IRS Issues Favorable Letter-Ruling for Assessment and Lease Revenue Bonds

WASHINGTON — In a favorable decision, the Internal Revenue Service ruled that assessment bonds and lease revenue bonds do not satisfy a private loan financing test, according to recently issued private letter rulings.

The IRS published the PLRs Aug. 20, but they weren’t made public until late last week.

The letters described that a lease revenue bond issuer and an assessment bond issuer were formed to assist a city finance and construct a convention and exhibition facility. The city entered into a non-binding memorandum of understanding with a company that would provide a general framework for continued negotiations and agree to build a portion of the new project. The city expected to collect new revenues attributable to the project that would be sufficient to pay the debt service on the lease revenue bonds, the letters said.

However, if the new revenue received by the city fell short of the debt service, the company agreed to reimburse the city for that shortfall, the letters said.

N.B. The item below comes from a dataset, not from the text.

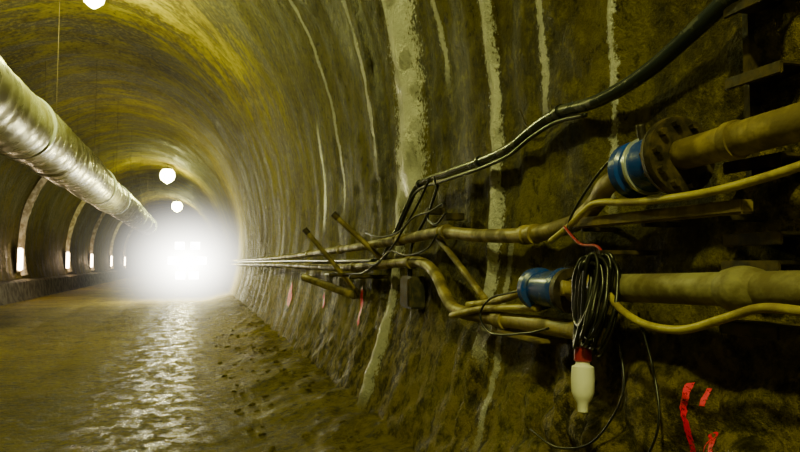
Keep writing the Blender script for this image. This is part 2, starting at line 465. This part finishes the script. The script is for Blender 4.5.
def support(y0, z_lo, out, up, skew):
    e = empty('pipe_support_bracket')
    a = W(y0, z_lo, -.02); b = Vector((ellx(z_lo) - out, y0 + skew, z_lo + up))
    tube('strut', [a, b], .028, M_ochre, e, seg=12)
    t_ = (b - a).normalized()
    lathe('strut_cap', b - t_ * .05, b + t_ * .02, [(0, .02), (0, .034), (1, .034), (1, .02)], M_iron, e, 16)
    z_m = 1.46
    tube('arm', [(ellx(z_m) + .03, y0, z_m), (ellx(z_m) - .36, y0, z_m)], .02, M_iron, e, seg=10)
    box('foot_plate', W(y0, z_lo, .015), (.03, .12, .12), M_iron, e)
support(7.9, 1.25, .58, .72, .1)
support(6.8, 1.58, .50, .50, .15)
ps = empty('loose_pipe_offcut')
tube('tube', [(ellx(1.25) - .02, 7.9, 1.22), (ellx(1.4) - .52, 8.7, 1.42)], .045, M_ochre, ps)
tube('diagonal_stay', wp([(5.0, 1.80), (4.5, 1.6), (3.95, 1.38)], .12), .022, M_ochre, None, 6, 8)

jb = empty('junction_box')
c_ = W(5.5, 1.36, .09)
box('case', c_, (.13, .26, .26), M_dark, jb, bev=.012)
box('lid', c_ + Vector((-.07, 0, 0)), (.02, .22, .22), M_iron, jb, bev=.006)
tube('gland', [c_ + Vector((-.02, .02, .12)), c_ + Vector((-.02, .02, .22))], .022, M_black, jb)
tube('feed_wire', [c_ + Vector((-.02, .02, .2)), W(5.6, 1.75, .12), W(5.3, 2.0, .1), W(5.1, 2.2, .1)], .012, M_black, jb, seg=8)

tw = empty('thin_wiring')
tube('wire_1', wp([(5.0, 2.24), (5.3, 2.05), (5.6, 1.9), (5.9, 1.75), (6.3, 1.62), (6.9, 1.50), (7.5, 1.48), (9, 1.45)], .2), .010, M_black, tw, 8, 8)
tube('wire_2', wp([(4.9, 2.24), (4.85, 2.12), (4.95, 2.02), (5.0, 1.93), (4.8, 1.88), (4.6, 1.95)], .2), .008, M_black, tw, 8, 8)
tube('wire_3', wp([(2.25, 2.02), (2.40, 2.04), (2.55, 1.98), (2.72, 1.85), (2.78, 1.76), (2.70, 1.70)], .27), .006, M_black, tw, 8, 8)
tube('wire_4', wp([(2.52, 1.28), (2.44, 1.10), (2.5, .95), (2.62, .84), (2.85, .78), (3.1, .8)], .12), .005, M_black, tw, 8, 8)
tube('wire_5', wp([(2.42, 1.40), (2.25, 1.15), (2.2, .98), (2.3, .8), (2.5, .75)], .12), .005, M_black, tw, 8, 8)
tube('wire_6', wp([(2.80, 1.76), (2.65, 1.68), (2.50, 1.66), (2.42, 1.55), (2.40, 1.45)], .28), .006, M_red, tw, 8, 8)
tube('wire_7', wp([(2.9, 1.30), (3.1, 1.26), (3.5, 1.22), (3.7, 1.30), (3.6, 1.40), (3.3, 1.45), (2.9, 1.5), (2.7, 1.55)], .24), .006, M_black, tw, 8, 8)
tube('wire_8', wp([(6.3, 1.62), (8, 1.62), (12, 1.63), (20, 1.63), (40, 1.63)], .25), .014, M_black, tw, 8, 8)
tube('wire_9', wp([(3.1, 2.4), (3.6, 2.37), (3.75, 2.5)], .06), .006, M_iron, tw, 8, 8)
tube('wire_10', wp([(4.6, 2.02), (4.9, 1.98), (5.3, 1.96), (5.7, 1.86), (6.3, 1.84), (6.9, 1.9)], .22), .008, M_black, tw, 8, 8)
tube('wire_11', wp([(4.7, 1.80), (4.9, 1.70), (5.4, 1.66), (5.9, 1.70), (6.4, 1.58), (7.2, 1.62)], .22), .008, M_black, tw, 8, 8)
box('clamp_1', W(4.72, 1.93, .1), (.14, .08, .05), M_iron, tw)
box('clamp_2', W(5.15, 2.0, .1), (.14, .10, .05), M_iron, tw)

ck = empty('cable_coil')
for k in range(13):
    L = []
    hh = random.uniform(.13, .19); ww = random.uniform(.035, .085); oy = 2.47 + random.uniform(-.04, .04); off = .26 + k * .007
    top = 1.62 + random.uniform(-.02, .02)
    for j in range(17):
        an = 2 * math.pi * j / 16
        wv = ww * (1 - .35 * math.cos(an))
        L.append(W(oy + wv * math.sin(an) + .01 * random.random(), top - hh + hh * math.cos(an), off + .015 * math.sin(an * 2)))
    tube('loop_%d' % (k + 1), L, .0085, M_black, ck, 4, 8)
tube('binding', [W(2.47, 1.64, .24), W(2.47, 1.60, .36), W(2.5, 1.55, .34)], .012, M_black, ck)
box('hook', W(2.47, 1.64, .15), (.30, .025, .02), M_iron, ck)

pg = empty('hanging_power_plug')
x0 = W(2.52, 1.2, .27)
top = Vector((x0.x, 2.52, 1.26)); bot = Vector((x0.x - .01, 2.51, 1.0))
lathe('red_collar', top, top.lerp(bot, .22), [(0, .018), (.1, .034), (.9, .036), (1, .03)], M_red, pg)
lathe('white_body', top.lerp(bot, .2), bot, [(0, .026), (.08, .030), (.12, .044), (.35, .047), (.6, .045), (.72, .036), (.8, .024), (.97, .020), (1, .01)], M_white, pg)
tube('lead', [top, Vector((x0.x, 2.5, 1.34)), Vector((x0.x + .01, 2.47, 1.45))], .012, M_red, pg, seg=8)

# spray paint marks laid on the real wall surface
def on_wall(y_, z_):
    h = BVH.ray_cast(Vector((0, y_, z_)), Vector((1, 0, 0)))[0]
    return h + Vector((-.006, 0, 0))
def mark(pts, w):
    P = catmull([Vector((0, a, b)) for a, b in pts], 12); V = []; Fc = []
    for i, q in enumerate(P):
        t_ = (P[min(i + 1, len(P) - 1)] - P[max(i - 1, 0)]).normalized(); s_ = Vector((0, -t_.z, t_.y))
        for k in range(7):
            qq = q + s_ * (k - 3) / 3 * w * (.9 + .5 * nz(i * .4, k * .3, w * 90))
            V.append(on_wall(qq.y, qq.z))
    for i in range(len(P) - 1):
        for k in range(6): Fc.append((i * 7 + k, i * 7 + k + 1, i * 7 + k + 8, i * 7 + k + 7))
    mesh_obj('spray_paint_mark', V, Fc, M_spray)
mark([(2.19, 1.16), (2.17, 1.08), (2.16, .97), (2.21, .80)], .013)
mark([(2.125, 1.15), (2.12, 1.09)], .009)
mark([(2.08, .80), (2.07, .98), (2.04, .99), (2.00, .94), (1.99, .86)], .014)
mark([(1.96, .80), (1.93, .95), (1.88, .95)], .013)
mark([(13.5, 1.10), (13.1, .85)], .14)
mark([(7.8, 1.32), (7.6, 1.1), (7.5, .92)], .045)
mark([(9.9, 1.15), (9.7, 1.0)], .06)

# ---------------------------------------------------------------- lamps
def overhead(y0, pw, r=.18, x=-1.7, z=7.3):
    e = empty('ceiling_lamp')
    tube('suspension_rod', [(x, y0, z + .1), (x, y0, 7.65)], .02, M_iron, e, seg=8)
    lathe('housing', (x, y0, z + .14), (x, y0, z), [(0, .06), (.3, .1), (1, r * .8), (1, .05)], M_iron, e)
    lathe('glass', (x, y0, z + .02), (x, y0, z - r * 1.9), [(0, r * .6), (.2, r * .9), (.45, r), (.7, r * .87), (.88, r * .5), (1, .03)], M_lampY, e)
    l = bpy.data.lights.new('lamp', 'POINT'); l.energy = pw; l.color = (.96, 1., .26); l.shadow_soft_size = .2
    o = bpy.data.objects.new('lamp', l); link(o, e); o.location = (x, y0, z - r * 1.9 - .25)
overhead(-12, 350); overhead(-1.5, 1100); overhead(15.5, 950, .22, -2.1, 7.3); overhead(45, 550, .45); overhead(69, 550, .5)  # one just behind the camera is an unseen fill added for the right wall

for yy in LY:
    e = empty('bulkhead_lamp'); z = 1.75; x = CX - A + .25
    box('backplate', (x - .1, yy, z), (.1, .7, 1.1), M_iron, e, bev=.01)
    box('glass', (x, yy, z), (.12, .6, 1.0), M_lampW, e, bev=.05)
    l = bpy.data.lights.new('lamp', 'POINT'); l.energy = 34; l.color = (1, .70, .42); l.shadow_soft_size = .12
    o = bpy.data.objects.new('lamp', l); link(o, e); o.location = (x + .35, yy, z + .1)

fl = empty('floodlight_bank'); fx, fy_ = -.35, 34.6
tube('mast', [(fx, fy_, 0), (fx, fy_, 2.7)], .05, M_iron, fl, seg=12)
box('base_plate', (fx, fy_, .04), (.9, .9, .06), M_iron, fl)
box('crossbar', (fx, fy_, 1.7), (1.7, .06, .06), M_iron, fl)
for k, (dx, z) in enumerate([(-.65, 1.7), (0, 1.7), (.65, 1.7), (-.35, 2.4), (.35, 2.4), (-.3, 1.0), (.3, 1.0)]):
    box('lamp_case_%d' % (k + 1), (fx + dx, fy_ - .12, z), (.5, .16, .42), M_iron, fl, bev=.02)
    box('lamp_glass_%d' % (k + 1), (fx + dx, fy_ - .21, z), (.44, .02, .36), M_flood, fl, bev=.004)
l = bpy.data.lights.new('beam', 'SPOT'); l.energy = 1500; l.spot_size = math.radians(130); l.spot_blend = .6
l.color = (1, .90, .30); l.shadow_soft_size = .5
o = bpy.data.objects.new('beam', l); link(o, fl); o.location = (fx, fy_ - .5, 1.9); o.rotation_euler = (math.radians(90), 0, math.radians(180))

# added self-glowing volume for the far light's glare: bright core, faint halo
m = bpy.data.materials.new('glare_emission'); m.use_nodes = True; nt = m.node_tree; nt.nodes.clear()
out = nt.nodes.new('ShaderNodeOutputMaterial'); em = nt.nodes.new('ShaderNodeEmission')
tc = nt.nodes.new('ShaderNodeTexCoord'); gr = nt.nodes.new('ShaderNodeTexGradient'); gr.gradient_type = 'SPHERICAL'
nt.links.new(tc.outputs['Object'], gr.inputs[0])
def term(pw_, k_):
    a = nt.nodes.new('ShaderNodeMath'); a.operation = 'POWER'; a.inputs[1].default_value = pw_
    b = nt.nodes.new('ShaderNodeMath'); b.operation = 'MULTIPLY'; b.inputs[1].default_value = k_
    nt.links.new(gr.outputs['Fac'], a.inputs[0]); nt.links.new(a.outputs[0], b.inputs[0]); return b.outputs[0]
ad = nt.nodes.new('ShaderNodeMath'); ad.operation = 'ADD'
nt.links.new(term(8.5, 16.), ad.inputs[0]); nt.links.new(term(2.2, .045), ad.inputs[1])
nt.links.new(ad.outputs[0], em.inputs['Strength']); em.inputs['Color'].default_value = (1., .96, .82, 1)
nt.links.new(em.outputs[0], out.inputs['Volume'])
bm = bmesh.new(); bmesh.ops.create_icosphere(bm, subdivisions=4, radius=1); me = bpy.data.meshes.new('glare_volume'); bm.to_mesh(me); bm.free()
me.materials.append(m); o = bpy.data.objects.new('glare_volume', me); link(o); o.location = (-.35, 31, 1.6); o.scale = (6.4, 7, 5.4)

# ---------------------------------------------------------------- world + camera
w = bpy.data.worlds.new('tunnel_ambient'); scene.world = w; w.use_nodes = True
w.node_tree.nodes['Background'].inputs[0].default_value = (.6, .58, .10, 1); w.node_tree.nodes['Background'].inputs[1].default_value = .02
cam = bpy.data.cameras.new('camera'); cam.lens = 31.5; cam.sensor_width = 36; cam.clip_end = 300; cam.clip_start = .05
co = bpy.data.objects.new('camera', cam); link(co); co.location = (0, 0, 1.6)
co.rotation_euler = (math.radians(93.), 0, math.radians(-16.3)); scene.camera = co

At issue was whether the lease revenue bonds satisfied the private loan financing test. A bond is considered a private activity bond if it meets either of two sets of conditions as outlined in Section 141 of the Internal Revenue Code.

The private loan financing test is one criteria which says the amount of proceeds of the issue used to make loans to non-governmental borrowers exceeds the lesser of 5% of the proceeds or $5 million.

The IRS concluded that the lease revenue bonds did not satisfy the private loan financing test because the issuer “neither directly loaned proceeds of the bonds to the company nor conveyed to the company benefits that are the economic equivalent of a loan of such proceeds.”

The IRS said their conclusion was based on several items including: an examination of each element of the exhibition facility project, various contractual arrangements, the parity in value to be exchanged under those contracts, the bonds to be issued to finance the project and the sources of revenue that will pay debt service.

The facts do not support a conclusion that the lease revenue bond issuer, the assessment bond issuer or the city will advance proceeds of the bonds to the company because the company’s payments to the city in connection with the project cannot be repayment of any such advance, the IRS said.

The IRS also disclosed that their ruling did not concern any tax consequences related to the bonds issues.

“The issuers represented that private business use and private payments or security would not be a problem, but requested, and received, favorable rulings on the private loan test,” said Tom Vander Molen, a partner in Dorsey & Whitney LLP’s tax and public finance group.

Typically lease revenue bonds and assessment bonds don’t result in private loans, Vander Molen said. However, the issuers might have requested a PLR because of the agreement that the company would make up any shortfall in the revenue sources.

The IRS determined that the agreement regarding revenue shortfalls did not result in an indirect loan to the company because the city would own the financed Hall and there was only a remote possibility that the company would be called upon to reimburse the city for debt service, Vander Molen said.